Comment by Wowfunhappy

5 years ago

Shouldn’t you be counting the lines of code in the dependency?

A big problem with that is: what counts as a dependency? If I pull in Qt, am I supposed to add how many lines of code are in the parts I’m using? Many would say yes. But does using the Win32 API count? glibc? Where is the line drawn?

  • Every piece of code you rely on is a dependency.

    You may not be able to count lines of win32 code, and its awfully hard to make a patch, but if it's broken and you depend on it, your product is broken.

    There's also a multiplier that should be attached though. Most products don't have developer time or skills to write their own OS, so there's value in using someone else's even if it's probably more code than a custom built one that only satisfies the needs of the product.

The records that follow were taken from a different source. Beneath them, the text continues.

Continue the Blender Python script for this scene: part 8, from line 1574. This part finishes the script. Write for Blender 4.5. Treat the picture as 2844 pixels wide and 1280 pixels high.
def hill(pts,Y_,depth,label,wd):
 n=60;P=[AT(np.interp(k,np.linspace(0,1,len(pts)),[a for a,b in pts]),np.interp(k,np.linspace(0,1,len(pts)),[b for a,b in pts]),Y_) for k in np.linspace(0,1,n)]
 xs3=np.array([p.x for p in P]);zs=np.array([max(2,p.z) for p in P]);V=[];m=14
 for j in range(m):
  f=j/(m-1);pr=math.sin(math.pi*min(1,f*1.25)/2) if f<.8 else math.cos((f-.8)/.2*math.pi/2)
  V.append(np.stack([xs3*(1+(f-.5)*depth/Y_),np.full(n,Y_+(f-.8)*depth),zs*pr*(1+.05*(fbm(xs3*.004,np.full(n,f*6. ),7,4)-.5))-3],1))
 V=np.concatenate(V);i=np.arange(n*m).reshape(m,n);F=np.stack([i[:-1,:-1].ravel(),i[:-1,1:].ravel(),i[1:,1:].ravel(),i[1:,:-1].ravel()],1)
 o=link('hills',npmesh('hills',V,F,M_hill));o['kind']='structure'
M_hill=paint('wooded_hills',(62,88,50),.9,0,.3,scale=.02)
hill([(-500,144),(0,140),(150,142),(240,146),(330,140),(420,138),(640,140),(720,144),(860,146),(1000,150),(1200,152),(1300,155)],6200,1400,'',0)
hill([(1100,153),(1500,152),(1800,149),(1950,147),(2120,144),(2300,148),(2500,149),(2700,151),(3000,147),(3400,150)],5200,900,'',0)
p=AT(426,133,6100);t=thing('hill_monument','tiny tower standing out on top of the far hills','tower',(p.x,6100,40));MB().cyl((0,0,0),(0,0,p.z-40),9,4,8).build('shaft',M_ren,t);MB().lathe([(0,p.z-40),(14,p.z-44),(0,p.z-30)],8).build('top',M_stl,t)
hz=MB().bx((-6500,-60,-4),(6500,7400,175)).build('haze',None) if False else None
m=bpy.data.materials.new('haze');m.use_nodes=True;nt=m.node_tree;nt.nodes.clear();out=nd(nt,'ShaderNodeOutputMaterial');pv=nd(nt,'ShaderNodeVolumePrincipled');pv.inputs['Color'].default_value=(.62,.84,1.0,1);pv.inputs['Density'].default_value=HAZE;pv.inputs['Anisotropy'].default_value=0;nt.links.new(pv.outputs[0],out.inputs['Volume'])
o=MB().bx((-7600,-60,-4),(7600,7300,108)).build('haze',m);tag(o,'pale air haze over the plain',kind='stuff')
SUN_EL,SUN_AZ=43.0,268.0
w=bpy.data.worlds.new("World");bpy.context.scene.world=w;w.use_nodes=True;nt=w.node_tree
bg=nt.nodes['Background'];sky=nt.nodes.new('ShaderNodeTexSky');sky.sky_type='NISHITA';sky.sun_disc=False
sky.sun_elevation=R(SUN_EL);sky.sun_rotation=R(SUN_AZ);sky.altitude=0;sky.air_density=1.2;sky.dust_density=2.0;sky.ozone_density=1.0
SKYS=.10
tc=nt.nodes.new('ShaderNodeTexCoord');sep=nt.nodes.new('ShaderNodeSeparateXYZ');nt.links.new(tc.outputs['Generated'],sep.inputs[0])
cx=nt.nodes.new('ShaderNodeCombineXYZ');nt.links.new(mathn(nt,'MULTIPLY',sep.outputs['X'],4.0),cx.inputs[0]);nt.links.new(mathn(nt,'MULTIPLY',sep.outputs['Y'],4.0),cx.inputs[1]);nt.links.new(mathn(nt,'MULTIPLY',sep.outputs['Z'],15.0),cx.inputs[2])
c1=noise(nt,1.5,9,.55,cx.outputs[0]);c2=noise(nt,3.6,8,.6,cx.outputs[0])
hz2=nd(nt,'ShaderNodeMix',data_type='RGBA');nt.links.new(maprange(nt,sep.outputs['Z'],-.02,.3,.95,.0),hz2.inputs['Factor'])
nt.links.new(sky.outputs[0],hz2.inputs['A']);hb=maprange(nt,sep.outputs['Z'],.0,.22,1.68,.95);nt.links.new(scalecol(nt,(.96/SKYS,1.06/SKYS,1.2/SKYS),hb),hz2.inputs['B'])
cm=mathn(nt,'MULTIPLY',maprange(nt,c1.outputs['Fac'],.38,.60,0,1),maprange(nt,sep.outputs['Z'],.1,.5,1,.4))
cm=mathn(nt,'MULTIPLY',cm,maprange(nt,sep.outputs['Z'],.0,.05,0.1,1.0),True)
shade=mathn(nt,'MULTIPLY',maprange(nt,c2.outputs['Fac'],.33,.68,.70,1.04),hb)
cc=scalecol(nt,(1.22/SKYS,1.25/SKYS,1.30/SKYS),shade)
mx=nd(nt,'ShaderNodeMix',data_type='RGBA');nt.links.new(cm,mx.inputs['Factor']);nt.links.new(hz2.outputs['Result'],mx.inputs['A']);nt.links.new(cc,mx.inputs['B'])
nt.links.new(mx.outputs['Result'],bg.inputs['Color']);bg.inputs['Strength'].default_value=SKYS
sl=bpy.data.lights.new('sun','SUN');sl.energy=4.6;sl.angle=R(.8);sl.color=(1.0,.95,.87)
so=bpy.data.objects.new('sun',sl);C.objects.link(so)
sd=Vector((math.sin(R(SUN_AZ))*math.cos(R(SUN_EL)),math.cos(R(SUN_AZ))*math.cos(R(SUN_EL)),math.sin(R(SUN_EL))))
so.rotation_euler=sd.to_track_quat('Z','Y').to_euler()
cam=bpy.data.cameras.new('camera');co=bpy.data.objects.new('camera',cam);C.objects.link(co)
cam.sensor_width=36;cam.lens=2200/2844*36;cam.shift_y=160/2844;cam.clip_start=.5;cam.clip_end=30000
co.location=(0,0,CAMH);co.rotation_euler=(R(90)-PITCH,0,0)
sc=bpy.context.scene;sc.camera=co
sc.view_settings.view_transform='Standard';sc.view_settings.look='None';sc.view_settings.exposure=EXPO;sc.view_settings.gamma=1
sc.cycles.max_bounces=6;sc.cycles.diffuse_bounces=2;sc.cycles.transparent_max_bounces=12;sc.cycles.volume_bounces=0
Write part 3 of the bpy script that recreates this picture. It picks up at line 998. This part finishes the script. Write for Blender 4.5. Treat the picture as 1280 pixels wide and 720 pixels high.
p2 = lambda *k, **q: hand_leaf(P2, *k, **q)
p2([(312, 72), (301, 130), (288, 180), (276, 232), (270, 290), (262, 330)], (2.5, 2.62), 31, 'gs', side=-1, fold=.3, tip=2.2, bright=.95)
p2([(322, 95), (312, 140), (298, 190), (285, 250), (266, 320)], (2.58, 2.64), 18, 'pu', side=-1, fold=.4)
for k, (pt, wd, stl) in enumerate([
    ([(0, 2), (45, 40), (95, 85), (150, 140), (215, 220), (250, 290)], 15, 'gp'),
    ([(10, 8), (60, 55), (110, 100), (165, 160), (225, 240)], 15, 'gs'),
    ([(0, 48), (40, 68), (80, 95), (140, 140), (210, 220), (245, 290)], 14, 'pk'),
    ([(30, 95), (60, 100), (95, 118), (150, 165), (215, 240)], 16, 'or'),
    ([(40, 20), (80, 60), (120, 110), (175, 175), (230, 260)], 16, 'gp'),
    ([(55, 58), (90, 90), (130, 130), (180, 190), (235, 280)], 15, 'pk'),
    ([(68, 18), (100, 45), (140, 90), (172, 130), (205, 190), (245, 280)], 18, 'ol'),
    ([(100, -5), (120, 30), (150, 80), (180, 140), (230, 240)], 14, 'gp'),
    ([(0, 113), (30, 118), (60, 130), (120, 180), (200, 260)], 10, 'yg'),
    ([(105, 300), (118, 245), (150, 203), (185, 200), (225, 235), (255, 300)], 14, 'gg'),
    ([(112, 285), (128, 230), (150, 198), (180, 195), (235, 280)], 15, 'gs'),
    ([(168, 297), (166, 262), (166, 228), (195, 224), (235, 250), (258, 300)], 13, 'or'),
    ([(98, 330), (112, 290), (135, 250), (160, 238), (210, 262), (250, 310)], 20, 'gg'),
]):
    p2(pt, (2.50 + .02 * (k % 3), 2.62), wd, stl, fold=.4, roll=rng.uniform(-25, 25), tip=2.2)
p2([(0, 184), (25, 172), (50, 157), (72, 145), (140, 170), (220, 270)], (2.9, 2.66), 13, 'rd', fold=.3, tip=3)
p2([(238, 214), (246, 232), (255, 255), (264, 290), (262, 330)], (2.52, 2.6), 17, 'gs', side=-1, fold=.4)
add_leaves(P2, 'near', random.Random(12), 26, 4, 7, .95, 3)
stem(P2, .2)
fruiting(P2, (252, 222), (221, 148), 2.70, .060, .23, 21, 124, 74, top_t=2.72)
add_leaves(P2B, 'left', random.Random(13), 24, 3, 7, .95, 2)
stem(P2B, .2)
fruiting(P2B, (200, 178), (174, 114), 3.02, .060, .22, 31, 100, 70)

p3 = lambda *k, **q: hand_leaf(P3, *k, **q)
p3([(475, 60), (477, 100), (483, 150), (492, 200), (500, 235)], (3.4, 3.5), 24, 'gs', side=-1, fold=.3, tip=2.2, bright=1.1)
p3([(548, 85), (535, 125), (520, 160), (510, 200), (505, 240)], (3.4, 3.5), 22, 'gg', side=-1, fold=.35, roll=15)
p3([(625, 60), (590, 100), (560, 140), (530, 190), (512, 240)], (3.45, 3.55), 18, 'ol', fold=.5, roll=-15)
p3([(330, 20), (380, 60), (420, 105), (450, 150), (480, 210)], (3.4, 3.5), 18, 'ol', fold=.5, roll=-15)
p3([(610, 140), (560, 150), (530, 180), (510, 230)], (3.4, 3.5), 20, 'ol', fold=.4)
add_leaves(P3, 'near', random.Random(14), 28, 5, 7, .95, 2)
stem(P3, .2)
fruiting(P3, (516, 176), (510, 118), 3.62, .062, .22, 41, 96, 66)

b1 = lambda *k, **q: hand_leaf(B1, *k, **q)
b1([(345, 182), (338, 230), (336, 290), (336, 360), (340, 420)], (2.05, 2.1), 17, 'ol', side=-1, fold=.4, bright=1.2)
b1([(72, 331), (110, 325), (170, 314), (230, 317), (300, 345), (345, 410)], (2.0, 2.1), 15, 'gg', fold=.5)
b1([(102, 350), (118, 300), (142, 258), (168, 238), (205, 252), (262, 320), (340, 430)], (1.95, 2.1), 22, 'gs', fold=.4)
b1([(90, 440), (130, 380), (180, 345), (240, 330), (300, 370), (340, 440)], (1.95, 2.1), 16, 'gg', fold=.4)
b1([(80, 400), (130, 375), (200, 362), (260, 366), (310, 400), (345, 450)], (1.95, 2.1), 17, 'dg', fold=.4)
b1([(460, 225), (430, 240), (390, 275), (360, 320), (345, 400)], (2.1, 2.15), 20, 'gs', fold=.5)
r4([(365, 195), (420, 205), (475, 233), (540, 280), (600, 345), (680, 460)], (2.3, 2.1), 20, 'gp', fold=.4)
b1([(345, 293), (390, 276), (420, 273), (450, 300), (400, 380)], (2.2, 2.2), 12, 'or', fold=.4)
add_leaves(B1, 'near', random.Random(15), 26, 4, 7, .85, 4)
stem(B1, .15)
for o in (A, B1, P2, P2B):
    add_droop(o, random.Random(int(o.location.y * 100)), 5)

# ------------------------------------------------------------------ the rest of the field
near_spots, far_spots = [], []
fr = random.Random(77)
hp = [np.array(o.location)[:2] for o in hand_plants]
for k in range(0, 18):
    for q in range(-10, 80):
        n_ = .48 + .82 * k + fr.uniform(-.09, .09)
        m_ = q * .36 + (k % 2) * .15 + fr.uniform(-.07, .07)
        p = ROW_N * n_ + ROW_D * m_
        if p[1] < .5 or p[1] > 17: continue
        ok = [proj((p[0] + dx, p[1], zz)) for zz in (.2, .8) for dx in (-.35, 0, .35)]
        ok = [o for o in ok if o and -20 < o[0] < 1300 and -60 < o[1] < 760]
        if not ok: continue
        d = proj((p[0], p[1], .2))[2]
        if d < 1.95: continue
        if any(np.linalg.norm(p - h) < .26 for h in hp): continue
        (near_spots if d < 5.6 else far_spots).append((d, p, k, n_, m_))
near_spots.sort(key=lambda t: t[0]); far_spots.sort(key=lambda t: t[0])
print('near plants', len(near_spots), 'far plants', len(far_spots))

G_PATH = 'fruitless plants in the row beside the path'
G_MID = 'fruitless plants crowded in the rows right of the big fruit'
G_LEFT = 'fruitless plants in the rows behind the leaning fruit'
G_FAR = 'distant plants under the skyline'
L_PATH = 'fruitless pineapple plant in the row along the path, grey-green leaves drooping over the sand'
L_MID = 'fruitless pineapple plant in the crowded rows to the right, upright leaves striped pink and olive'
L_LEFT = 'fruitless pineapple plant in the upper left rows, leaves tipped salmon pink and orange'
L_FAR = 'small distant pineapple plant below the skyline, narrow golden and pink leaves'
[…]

The real reason objective measures don't work is that this is a subjective thing. When you think about the good things about code (readability, maintainability, extensibility) they don't lend themselves to mechanical analysis.

We can proxy a little but the core problem is that the function that spits out your metrics for those actually has a hidden parameter of the audience you are writing for and the purpose it is for.

So when the audience is highly familiar with Linux (the kernel and platform) idioms, you could choose an exotic microkernel with far fewer SLOC and actually have true lower score.

Of course that's pointlessly edge case, but the natural simple easier to understand version of that is just using a different utility library instead of the one currently used in the codebase. This one could be smaller by far and still be worse in truth.

I imagine the trouble there is that you often pull in a library for some smallish, but suitable subset of what it can do.